Officials were confident the government will meet the fiscal deficit target of 5.9 per cent of GDP for the fiscal amid a slowdown in nominal GDP growth.

While revenue collections have remained robust so far, persistent deflation in the wholesale price index is expected to keep nominal GDP depressed in 2023-24, well below the 10.5 per cent target set in the budget.

“The net cash outgo in the supplementary demand for grants would be modest, offset by savings in various departments.

“Moreover, tax revenues may overshoot the budgeted level, helping to prevent a material slippage in the fiscal deficit,” Aditi Nayar, chief economist, Icra, said.

“We do not expect any net impact on the headline fiscal deficit ratio. We expect the
finance ministry to use surplus non-tax revenue, internal savings and expenditure rationalisation in the fourth quarter to offset any slippage to the headline fiscal deficit ratio,” Vivek Kumar, economist, QuantEco Research, said.

Officials said: “We are seeing quite a bit of rejigging of provisions. They will be based on the discussions on revised estimates with the departments, which have been completed. We do not foresee a major cash outflow.”

After considering the additional costs towards the free foodgrains scheme under the National Food Security Act (NFSA) for January-March 2024 — part of the five-year extension announced by the Centre — the subsidy outgo will go up Rs 30,000 crore to Rs 40,000 crore, Icra said.

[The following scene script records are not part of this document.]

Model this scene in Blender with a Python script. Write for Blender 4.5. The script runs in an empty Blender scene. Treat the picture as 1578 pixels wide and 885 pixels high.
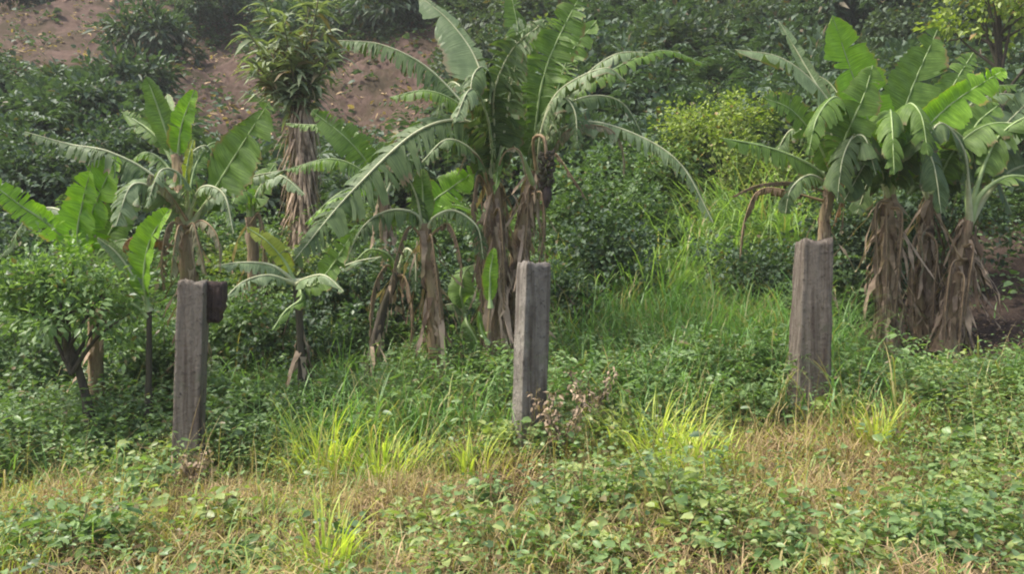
import bpy, math
import numpy as np
from mathutils import Vector

# ------------------------------------------------------------------ camera, light, exposure
SC = bpy.context.scene
COL = SC.collection
F, CX, CY = 1200.0, 789.0, 442.5          # focal length and centre of the view, in photo pixels
CAMZ = 1.6
cam_d = bpy.data.cameras.new('camera'); cam = bpy.data.objects.new('camera', cam_d); COL.objects.link(cam)
cam.location = (0, 0, CAMZ); cam.rotation_euler = (math.radians(90), 0, 0)
cam_d.sensor_width = 36; cam_d.lens = 36 * F / 1578; cam_d.clip_end = 600; cam_d.clip_start = 0.05
SC.camera = cam
W = bpy.data.worlds.new("World"); SC.world = W; W.use_nodes = True
nt = W.node_tree; bg = nt.nodes['Background']
sky = nt.nodes.new('ShaderNodeTexSky'); sky.sky_type = 'NISHITA'; sky.sun_disc = False
SUN_EL, SUN_AZ = 59, 260                   # azimuth clockwise from +Y
sky.sun_elevation = math.radians(SUN_EL); sky.sun_rotation = math.radians(SUN_AZ)
sky.air_density = 1.0; sky.dust_density = 4.0; sky.ozone_density = 1.0
nt.links.new(sky.outputs[0], bg.inputs[0]); bg.inputs[1].default_value = 0.12
sd = bpy.data.lights.new('sun', 'SUN'); sun = bpy.data.objects.new('sun', sd); COL.objects.link(sun)
sd.energy = 2.7; sd.angle = math.radians(10); sd.color = (1, 0.95, 0.86)
az, el = math.radians(SUN_AZ), math.radians(SUN_EL)
to_sun = Vector((math.sin(az) * math.cos(el), math.cos(az) * math.cos(el), math.sin(el)))
sun.rotation_euler = to_sun.to_track_quat('Z', 'Y').to_euler(); sun.location = (0, 0, 30)
SC.view_settings.view_transform = 'Standard'; SC.view_settings.look = 'None'
SC.view_settings.gamma = 1; SC.view_settings.use_curve_mapping = False
SC.view_settings.exposure = 1.15
SC.render.engine = 'CYCLES'
SC.cycles.max_bounces = 5; SC.cycles.diffuse_bounces = 3; SC.cycles.glossy_bounces = 2
SC.cycles.transmission_bounces = 3; SC.cycles.transparent_max_bounces = 4; SC.cycles.volume_bounces = 0
SC.cycles.use_denoising = True
SC.render.filter_size = 2.0
SC.cycles.filter_width = 2.0

rng = np.random.default_rng(11)
R = math.radians

# ------------------------------------------------------------------ terrain shape
_py = np.array([-20, 0, 4, 6.5, 8.5, 10, 12, 16, 22, 30, 45, 70, 110.])
_pz = np.array([-.1, 0, 0.02, .15, .5, .85, 1.5, 3.1, 6.0, 11.0, 21.5, 38, 52.])
def H(x, y):
    x = np.asarray(x, float); y = np.asarray(y, float)
    s = 0.
    for o in (-.8, -.4, 0, .4, .8):
        s = s + np.interp(y + o, _py, _pz) / 5
    n = .035 * np.sin(1.9 * x + 1.1 * y) + .03 * np.sin(3.1 * y - 2.3 * x + 1) + .02 * np.sin(5.3 * x + 4.1 * y + 2)
    far = np.clip((y - 11) / 10, 0, 1)
    n = n + far * (.5 * np.sin(.45 * x + .3 * y) + .3 * np.sin(.9 * x - .7 * y + 1) + .12 * np.sin(2.3 * x + 1.9 * y))
    side = np.clip(x, -12, 12) * .075 * np.clip((y - 3) / 4, 0, 1)
    return s + n + side
def P(px, py, D):
    return np.array([(px - CX) / F * D, D, CAMZ - (py - CY) / F * D])
def G(px, py):
    """ground point seen at a photo pixel"""
    d = np.linspace(2.5, 90, 4000)
    x = (px - CX) / F * d; z = CAMZ - (py - CY) / F * d
    k = np.argmax(H(x, d) > z)
    return float(x[k]), float(d[k])
def GD(px, D):
    x = (px - CX) / F * D
    return float(x), float(D)

# ------------------------------------------------------------------ materials
def nodes(name):
    m = bpy.data.materials.new(name); m.use_nodes = True
    t = m.node_tree; t.nodes.clear()
    out = t.nodes.new('ShaderNodeOutputMaterial')
    return m, t, out
def mixc(t, fac, a, b):
    n = t.nodes.new('ShaderNodeMix'); n.data_type = 'RGBA'
    for s, v in ((0, fac), (6, a), (7, b)):
        if isinstance(v, (int, float)): n.inputs[s].default_value = v
        elif isinstance(v, tuple): n.inputs[s].default_value = (*v, 1)
        else: t.links.new(v, n.inputs[s])
    return n.outputs[2]
def noise(t, scale, detail=3, vec=None, rough=.5, dist=0.):
    n = t.nodes.new('ShaderNodeTexNoise'); n.inputs['Scale'].default_value = scale
    n.inputs['Detail'].default_value = detail; n.inputs['Roughness'].default_value = rough
    n.inputs['Distortion'].default_value = dist
    if vec is not None: t.links.new(vec, n.inputs['Vector'])
    return n.outputs[0]
def ramp(t, v, a, b):
    n = t.nodes.new('ShaderNodeMapRange'); n.inputs[1].default_value = a; n.inputs[2].default_value = b
    t.links.new(v, n.inputs[0]); return n.outputs[0]
def attr(t, name):
    n = t.nodes.new('ShaderNodeAttribute'); n.attribute_name = name; return n
def mapping(t, src, scale):
    n = t.nodes.new('ShaderNodeMapping'); n.inputs['Scale'].default_value = scale
    t.links.new(src, n.inputs[0]); return n.outputs[0]
def coord(t, which='Object'):
    return t.nodes.new('ShaderNodeTexCoord').outputs[which]
def leafmat(name, ca, cb, rough=.5, trans=.28, dry=(.16, .10, .05), spec=.35, blade=False):
    m, t, out = nodes(name)
    tint = attr(t, 'tint').outputs['Fac']; dr = attr(t, 'dry').outputs['Fac']
    c = mixc(t, tint, ca, cb)
    n1 = noise(t, 9, 2, coord(t))
    c = mixc(t, ramp(t, n1, .35, .75), c, tuple(v * 1.35 for v in cb))
    if blade:
        uv = t.nodes.new('ShaderNodeUVMap').outputs[0]
        st = noise(t, 1, 3, mapping(t, uv, (90, 1.2, 1)))
        c = mixc(t, ramp(t, st, .3, .75), tuple(v * .72 for v in ca), c)
        sp = noise(t, 14, 4, coord(t), .7)
        dmask = t.nodes.new('ShaderNodeMath'); dmask.operation = 'MULTIPLY_ADD'
        t.links.new(sp, dmask.inputs[0]); dmask.inputs[1].default_value = .9; t.links.new(dr, dmask.inputs[2])
        dr = ramp(t, dmask.outputs[0], .74, 1.02)
        bmp = t.nodes.new('ShaderNodeBump'); bmp.inputs['Strength'].default_value = .45; bmp.inputs['Distance'].default_value = .012
        t.links.new(st, bmp.inputs['Height'])
    c = mixc(t, dr, c, dry)
    p = t.nodes.new('ShaderNodeBsdfPrincipled'); p.inputs['Roughness'].default_value = rough
    p.inputs['Specular IOR Level'].default_value = spec
    t.links.new(c, p.inputs['Base Color'])
    tr = t.nodes.new('ShaderNodeBsdfTranslucent')
    tc = t.nodes.new('ShaderNodeMix'); tc.data_type = 'RGBA'; tc.blend_type = 'MULTIPLY'; tc.inputs[0].default_value = 1
    t.links.new(c, tc.inputs[6]); tc.inputs[7].default_value = (1.5, 1.7, .6, 1)
    t.links.new(tc.outputs[2], tr.inputs[0])
    if blade:
        t.links.new(bmp.outputs[0], p.inputs['Normal'])
    mx = t.nodes.new('ShaderNodeMixShader'); mx.inputs[0].default_value = trans
    t.links.new(p.outputs[0], mx.inputs[1]); t.links.new(tr.outputs[0], mx.inputs[2])
    t.links.new(mx.outputs[0], out.inputs[0])
    return m
def fibremat(name, ca, cb, cc, sx=40, sz=3, rough=.85, bump=.6, spots=None):
    m, t, out = nodes(name)
    co = coord(t)
    st = noise(t, 1, 4, mapping(t, co, (sx, sx, sz)), .6, .3)
    big = noise(t, 5, 4, co, .6)
    c = mixc(t, ramp(t, st, .3, .7), ca, cb)
    c = mixc(t, ramp(t, big, .42, .68), c, cc)
    if spots:
        sp = noise(t, 16, 5, co, .75)
        c = mixc(t, ramp(t, sp, .58, .7), c, spots)
    p = t.nodes.new('ShaderNodeBsdfPrincipled'); p.inputs['Roughness'].default_value = rough
    p.inputs['Specular IOR Level'].default_value = .2
    t.links.new(c, p.inputs['Base Color'])
    b = t.nodes.new('ShaderNodeBump'); b.inputs['Strength'].default_value = bump; b.inputs['Distance'].default_value = .02
    t.links.new(st, b.inputs['Height']); t.links.new(b.outputs[0], p.inputs['Normal'])
    t.links.new(p.outputs[0], out.inputs[0])
    return m

M = {}
# banana blades
M['mature'] = leafmat('banana_mature', (.07, .125, .04), (.16, .225, .08), .52, .22, (.17, .13, .07), .32, True)
M['pale']   = leafmat('banana_pale',   (.15, .225, .10), (.27, .34, .17), .5, .2, (.26, .22, .13), .35, True)
M['mid']    = leafmat('banana_mid',    (.11, .20, .04), (.21, .32, .07), .5, .32, (.24, .19, .08), .32, True)
M['bright'] = leafmat('banana_bright', (.19, .37, .03), (.30, .50, .05), .42, .42, (.35, .30, .08), .4, True)
M['yellow'] = leafmat('banana_yellow', (.32, .38, .05), (.42, .45, .07), .45, .35, (.35, .22, .08), .4, True)
M['dead']   = leafmat('banana_dead',   (.16, .11, .075), (.30, .225, .15), .8, .15, (.10, .06, .035), .15, True)
M['deadpale'] = leafmat('banana_dead_pale', (.24, .22, .14), (.36, .33, .22), .8, .15, (.2, .13, .08), .15, True)
M['rib']    = leafmat('midrib_green', (.22, .32, .12), (.30, .38, .16), .45, .0)
M['ribpale'] = leafmat('midrib_pale', (.36, .38, .20), (.44, .46, .28), .45, .0)
M['ribdead'] = leafmat('midrib_dead', (.20, .13, .07), (.30, .21, .12), .7, .0)
M['stem']   = fibremat('pseudostem', (.13, .08, .05), (.38, .27, .17), (.28, .23, .12), 34, 3)
M['stemdark'] = fibremat('dark_bark', (.05, .04, .03), (.12, .10, .075), (.08, .075, .045), 30, 4)
M['sheath'] = leafmat('dry_sheath', (.10, .07, .05), (.44, .33, .235), .85, .12, (.08, .05, .03), .1)
M['twig'] = fibremat('twig', (.12, .09, .05), (.25, .2, .12), (.12, .16, .06), 30, 4)
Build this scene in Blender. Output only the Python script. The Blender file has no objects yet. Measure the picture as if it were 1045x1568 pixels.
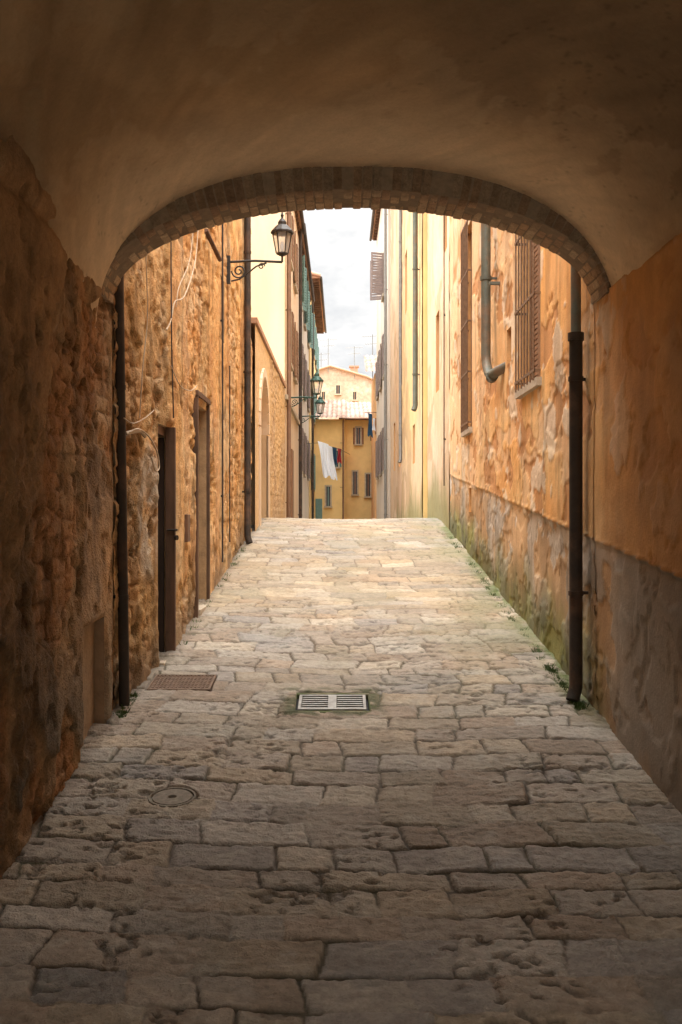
import bpy, math, random
import numpy as np
from mathutils import Vector, Matrix
random.seed(7); rng=np.random.RandomState(7)
S=1524.0
def PX(px,py,d): return ((px-522.5)/S*d, d, 2+(784-py)/S*d)
scene=bpy.context.scene
# ---------------------------------------------------------------- noise
TAB=rng.rand(8,256,256)
def vn(x,y,s=0):
    xi=np.floor(x).astype(int); yi=np.floor(y).astype(int)
    fx=x-xi; fy=y-yi; fx=fx*fx*(3-2*fx); fy=fy*fy*(3-2*fy)
    T=TAB[s%8]; g=lambda a,b:T[(a+s*37)&255,(b+s*91)&255]
    return (g(xi,yi)*(1-fx)+g(xi+1,yi)*fx)*(1-fy)+(g(xi,yi+1)*(1-fx)+g(xi+1,yi+1)*fx)*fy
def fbm(x,y,s=0,o=4,ridge=False):
    r=0;a=1;t=0
    c,sn=math.cos(.6),math.sin(.6)
    for i in range(o):
        v=vn(x*2**i+i*17.3,y*2**i+i*9.1,s+i)
        if ridge: v=1-np.abs(2*v-1)
        r=r+a*v; t+=a; a*=.5
        x,y=x*c-y*sn,x*sn+y*c
    return r/t
def worley(x,y,s=0):
    xi=np.floor(x).astype(int); yi=np.floor(y).astype(int)
    d1=np.full(x.shape,9.);d2=np.full(x.shape,9.);idv=np.zeros(x.shape)
    for a in (-1,0,1):
        for b in (-1,0,1):
            i=(xi+a+s*13)&255;j=(yi+b+s*29)&255
            px=xi+a+.15+.7*TAB[s%8][i,j];py=yi+b+.15+.7*TAB[(s+1)%8][i,j]
            d=np.maximum(np.abs(x-px),np.abs(y-py))*.75+.25*np.sqrt((x-px)**2+(y-py)**2)
            n=d<d1
            d2=np.where(n,d1,np.minimum(d2,d)); idv=np.where(n,TAB[(s+2)%8][i,j],idv); d1=np.where(n,d,d1)
    return d1,d2,idv
def ss(a,b,x):
    t=np.clip((x-a)/(b-a),0,1); return t*t*(3-2*t)
def mixc(c1,c2,m):
    m=np.asarray(m)[...,None]; return np.asarray(c1)*(1-m)+np.asarray(c2)*m
# ---------------------------------------------------------------- materials
def new_mat(name):
    m=bpy.data.materials.new(name); m.use_nodes=True
    nt=m.node_tree; return m,nt,nt.nodes['Principled BSDF']
def noise_node(nt,scale,detail=4,rough=.6,vec=None):
    n=nt.nodes.new('ShaderNodeTexNoise'); n.inputs['Scale'].default_value=scale
    n.inputs['Detail'].default_value=detail; n.inputs['Roughness'].default_value=rough
    if vec: nt.links.new(vec,n.inputs['Vector'])
    return n
def mr(nt,src,a,b,c,d):
    n=nt.nodes.new('ShaderNodeMapRange'); n.inputs[1].default_value=a;n.inputs[2].default_value=b
    n.inputs[3].default_value=c;n.inputs[4].default_value=d; nt.links.new(src,n.inputs[0]); return n.outputs[0]
def mulcol(nt,col,fac):
    v=nt.nodes.new('ShaderNodeVectorMath'); v.operation='SCALE'
    nt.links.new(col,v.inputs[0]); nt.links.new(fac,v.inputs['Scale']); return v.outputs[0]
def mat_vcol(name,rough=.9,s1=14,s2=70,bump=.5,dist=.01,var=.35,spec=.2):
    m,nt,b=new_mat(name)
    a=nt.nodes.new('ShaderNodeAttribute'); a.attribute_name='col'
    tc=nt.nodes.new('ShaderNodeTexCoord').outputs['Object']
    n1=noise_node(nt,s1,4,.65,tc); n2=noise_node(nt,s2,3,.7,tc)
    f1=mr(nt,n1.outputs[0],.25,.75,1-var,1+var); f2=mr(nt,n2.outputs[0],.25,.75,1-var*.6,1+var*.6)
    mu=nt.nodes.new('ShaderNodeMath');mu.operation='MULTIPLY';nt.links.new(f1,mu.inputs[0]);nt.links.new(f2,mu.inputs[1])
    nt.links.new(mulcol(nt,a.outputs['Color'],mu.outputs[0]),b.inputs['Base Color'])
    ad=nt.nodes.new('ShaderNodeMath');ad.operation='ADD';nt.links.new(n1.outputs[0],ad.inputs[0])
    nt.links.new(n2.outputs[0],ad.inputs[1])
    bp=nt.nodes.new('ShaderNodeBump');bp.inputs['Strength'].default_value=bump;bp.inputs['Distance'].default_value=dist
    nt.links.new(ad.outputs[0],bp.inputs['Height']);nt.links.new(bp.outputs[0],b.inputs['Normal'])
    b.inputs['Roughness'].default_value=rough; b.inputs['Specular IOR Level'].default_value=spec
    return m
def mat_s(name,col,rough=.7,metal=0,var=.2,scale=6,bump=.2,dist=.01,col2=None,c2lo=.5,c2hi=.65,spec=.3,streak=False):
    m,nt,b=new_mat(name)
    tc=nt.nodes.new('ShaderNodeTexCoord').outputs['Object']
    if streak:
        mp=nt.nodes.new('ShaderNodeMapping'); mp.inputs['Scale'].default_value=(1,1,.18); nt.links.new(tc,mp.inputs['Vector']); vec=mp.outputs[0]
    else: vec=tc
    n1=noise_node(nt,scale,5,.65,vec)
    rgb=nt.nodes.new('ShaderNodeRGB'); rgb.outputs[0].default_value=(*col,1); src=rgb.outputs[0]
    if col2:
        n2=noise_node(nt,scale*.35,4,.6,vec)
        mx=nt.nodes.new('ShaderNodeMix'); mx.data_type='RGBA'; mx.inputs[6].default_value=(*col,1);mx.inputs[7].default_value=(*col2,1)
        nt.links.new(mr(nt,n2.outputs[0],c2lo,c2hi,0,1),mx.inputs[0]); src=mx.outputs[2]
    nt.links.new(mulcol(nt,src,mr(nt,n1.outputs[0],.25,.75,1-var,1+var)),b.inputs['Base Color'])
    if bump:
        n3=noise_node(nt,scale*5,3,.6,tc)
        bp=nt.nodes.new('ShaderNodeBump');bp.inputs['Strength'].default_value=bump;bp.inputs['Distance'].default_value=dist
        nt.links.new(n3.outputs[0],bp.inputs['Height']);nt.links.new(bp.outputs[0],b.inputs['Normal'])
    b.inputs['Roughness'].default_value=rough;b.inputs['Metallic'].default_value=metal;b.inputs['Specular IOR Level'].default_value=spec
    return m
M_rub=mat_vcol('rubble_plaster',.95,11,60,.85,.02,.25)
M_pls=mat_vcol('old_plaster',.92,7,60,.4,.008,.13)
M_vlt=mat_vcol('vault_plaster',.9,5,40,.35,.01,.09)
M_pav=mat_vcol('paving_stone',.78,26,100,.8,.011,.22,.3)
M_brk=mat_vcol('arch_brick',.95,20,80,.8,.012,.3)
M_til=mat_vcol('roof_tile',.85,8,40,.3,.01,.2)
M_dirt=mat_s('ground_stone',(.34,.30,.23),.95,0,.3,3,.4,.02,(.28,.25,.18))
M_iron=mat_s('cast_iron_dark',(.042,.031,.023),.65,.1,.3,12,.2,.004,(.095,.055,.034),.50,.68)
M_teal=mat_s('copper_green_pipe',(.11,.115,.09),.55,.2,.25,9,.15,.004,(.17,.12,.08),.5,.65)
M_grey=mat_s('grey_pipe',(.24,.23,.21),.5,.3,.2,9,.15,.004)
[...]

The government has raised the subsidy on LPG by Rs 100 per cylinder, a hike of around Rs 9,500 crore.

The higher subsidy on P&K fertiliser announced in October will lead to an additional expenditure of Rs 15,000 crore to Rs 20,000 crore.

The amount spent on NREGA so far already exceeds the budgetary allocation. Icra estimates an additional allocation of Rs 25,000 crore to Rs 30,000 crore.

This translates to an additional spending of Rs 0.8-1.0 trillion.

However, this sum could be matched by expenditure savings, which have ranged an estimated Rs 1.1-2.3 trillion in recent years, Nayar said.